_TASK TO CARRY OUT_.
Your task is to copy every line of the records below that contains "Blender".

_DATA LINES_.
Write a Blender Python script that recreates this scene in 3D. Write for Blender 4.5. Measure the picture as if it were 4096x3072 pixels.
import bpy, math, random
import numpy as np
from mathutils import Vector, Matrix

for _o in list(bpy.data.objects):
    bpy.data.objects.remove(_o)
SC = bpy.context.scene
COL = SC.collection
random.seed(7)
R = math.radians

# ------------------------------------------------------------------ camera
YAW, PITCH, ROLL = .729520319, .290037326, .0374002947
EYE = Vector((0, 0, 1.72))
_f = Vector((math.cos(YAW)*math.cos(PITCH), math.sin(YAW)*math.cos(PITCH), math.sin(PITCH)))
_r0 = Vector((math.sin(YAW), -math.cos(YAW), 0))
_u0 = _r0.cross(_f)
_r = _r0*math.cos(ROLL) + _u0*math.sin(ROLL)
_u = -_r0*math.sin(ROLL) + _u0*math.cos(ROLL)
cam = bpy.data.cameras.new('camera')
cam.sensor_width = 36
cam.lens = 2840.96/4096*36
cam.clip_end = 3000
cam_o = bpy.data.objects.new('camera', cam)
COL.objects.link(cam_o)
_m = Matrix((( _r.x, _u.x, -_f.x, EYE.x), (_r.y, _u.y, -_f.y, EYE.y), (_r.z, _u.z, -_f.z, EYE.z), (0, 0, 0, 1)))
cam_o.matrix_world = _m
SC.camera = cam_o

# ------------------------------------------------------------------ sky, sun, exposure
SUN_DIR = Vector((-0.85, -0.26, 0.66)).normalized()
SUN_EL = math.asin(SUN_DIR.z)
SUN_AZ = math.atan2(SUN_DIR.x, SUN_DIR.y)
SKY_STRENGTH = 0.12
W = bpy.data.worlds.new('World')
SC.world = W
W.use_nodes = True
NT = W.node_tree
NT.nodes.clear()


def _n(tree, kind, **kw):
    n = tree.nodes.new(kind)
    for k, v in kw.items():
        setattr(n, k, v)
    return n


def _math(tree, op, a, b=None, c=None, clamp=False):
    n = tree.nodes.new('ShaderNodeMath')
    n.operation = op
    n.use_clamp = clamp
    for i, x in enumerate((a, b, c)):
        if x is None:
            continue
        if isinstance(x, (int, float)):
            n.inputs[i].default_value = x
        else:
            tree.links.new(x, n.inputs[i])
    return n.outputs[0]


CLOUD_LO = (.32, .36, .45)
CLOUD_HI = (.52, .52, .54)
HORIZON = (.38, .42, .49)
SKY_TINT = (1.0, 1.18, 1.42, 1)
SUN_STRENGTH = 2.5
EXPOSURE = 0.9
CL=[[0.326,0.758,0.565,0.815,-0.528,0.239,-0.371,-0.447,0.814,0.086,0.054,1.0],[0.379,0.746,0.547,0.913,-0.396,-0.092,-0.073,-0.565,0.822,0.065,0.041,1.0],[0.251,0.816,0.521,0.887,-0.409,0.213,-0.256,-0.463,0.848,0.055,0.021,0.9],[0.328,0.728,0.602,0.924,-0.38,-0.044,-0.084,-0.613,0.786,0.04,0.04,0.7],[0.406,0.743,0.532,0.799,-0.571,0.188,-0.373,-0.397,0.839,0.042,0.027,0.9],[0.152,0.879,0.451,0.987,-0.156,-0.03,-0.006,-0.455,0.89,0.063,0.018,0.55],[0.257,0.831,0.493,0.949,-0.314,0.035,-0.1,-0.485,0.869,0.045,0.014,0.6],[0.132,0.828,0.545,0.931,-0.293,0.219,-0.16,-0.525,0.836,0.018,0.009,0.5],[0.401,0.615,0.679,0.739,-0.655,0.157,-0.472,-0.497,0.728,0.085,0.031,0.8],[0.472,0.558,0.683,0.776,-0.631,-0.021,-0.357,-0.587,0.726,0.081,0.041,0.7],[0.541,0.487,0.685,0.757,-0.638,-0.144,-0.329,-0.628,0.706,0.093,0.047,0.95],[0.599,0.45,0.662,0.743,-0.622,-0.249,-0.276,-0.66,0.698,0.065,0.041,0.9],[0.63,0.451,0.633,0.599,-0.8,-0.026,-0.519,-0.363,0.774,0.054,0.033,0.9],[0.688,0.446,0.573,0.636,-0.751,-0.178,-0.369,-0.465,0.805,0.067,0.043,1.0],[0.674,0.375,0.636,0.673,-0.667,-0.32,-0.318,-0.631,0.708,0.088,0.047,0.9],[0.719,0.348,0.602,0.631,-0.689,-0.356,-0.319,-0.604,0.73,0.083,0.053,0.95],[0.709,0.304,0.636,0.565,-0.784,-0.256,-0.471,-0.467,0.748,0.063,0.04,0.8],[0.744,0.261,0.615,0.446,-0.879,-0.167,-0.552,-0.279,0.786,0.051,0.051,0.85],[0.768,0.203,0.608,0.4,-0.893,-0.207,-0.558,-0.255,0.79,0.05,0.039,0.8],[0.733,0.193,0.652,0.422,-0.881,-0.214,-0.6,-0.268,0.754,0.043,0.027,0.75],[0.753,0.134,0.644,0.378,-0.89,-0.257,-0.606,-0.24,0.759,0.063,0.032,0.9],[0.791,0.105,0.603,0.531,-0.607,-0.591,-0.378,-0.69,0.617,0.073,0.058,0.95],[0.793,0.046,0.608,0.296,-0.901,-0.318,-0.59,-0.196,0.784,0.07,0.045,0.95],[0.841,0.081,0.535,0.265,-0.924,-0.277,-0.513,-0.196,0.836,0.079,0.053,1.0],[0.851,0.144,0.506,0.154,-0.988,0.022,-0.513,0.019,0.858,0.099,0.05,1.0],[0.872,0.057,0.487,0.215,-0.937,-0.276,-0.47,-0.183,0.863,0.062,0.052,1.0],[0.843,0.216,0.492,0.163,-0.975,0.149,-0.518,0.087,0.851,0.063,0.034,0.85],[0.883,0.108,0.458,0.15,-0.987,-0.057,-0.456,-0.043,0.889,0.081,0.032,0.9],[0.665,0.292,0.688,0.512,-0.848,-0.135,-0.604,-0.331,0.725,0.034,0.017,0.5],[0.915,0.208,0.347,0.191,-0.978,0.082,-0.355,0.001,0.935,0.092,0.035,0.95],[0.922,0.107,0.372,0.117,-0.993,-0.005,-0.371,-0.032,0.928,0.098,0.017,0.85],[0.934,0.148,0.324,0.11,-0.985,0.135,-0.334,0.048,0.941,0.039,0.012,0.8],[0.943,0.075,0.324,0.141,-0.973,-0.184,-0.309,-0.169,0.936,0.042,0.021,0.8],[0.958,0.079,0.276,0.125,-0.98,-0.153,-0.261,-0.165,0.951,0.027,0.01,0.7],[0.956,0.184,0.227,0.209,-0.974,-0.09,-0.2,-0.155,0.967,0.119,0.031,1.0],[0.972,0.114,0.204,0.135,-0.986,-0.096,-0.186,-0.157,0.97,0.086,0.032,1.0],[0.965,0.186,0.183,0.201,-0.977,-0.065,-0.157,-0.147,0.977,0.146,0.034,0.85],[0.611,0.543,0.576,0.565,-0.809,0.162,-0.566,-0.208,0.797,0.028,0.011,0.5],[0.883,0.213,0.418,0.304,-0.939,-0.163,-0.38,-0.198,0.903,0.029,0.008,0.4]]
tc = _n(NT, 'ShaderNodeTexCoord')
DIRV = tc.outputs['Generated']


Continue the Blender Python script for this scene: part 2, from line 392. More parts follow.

_TASK OUTPUT_.
Write a Blender Python script that recreates this scene in 3D. Write for Blender 4.5. Measure the picture as if it were 4096x3072 pixels.
Continue the Blender Python script for this scene: part 2, from line 392. More parts follow.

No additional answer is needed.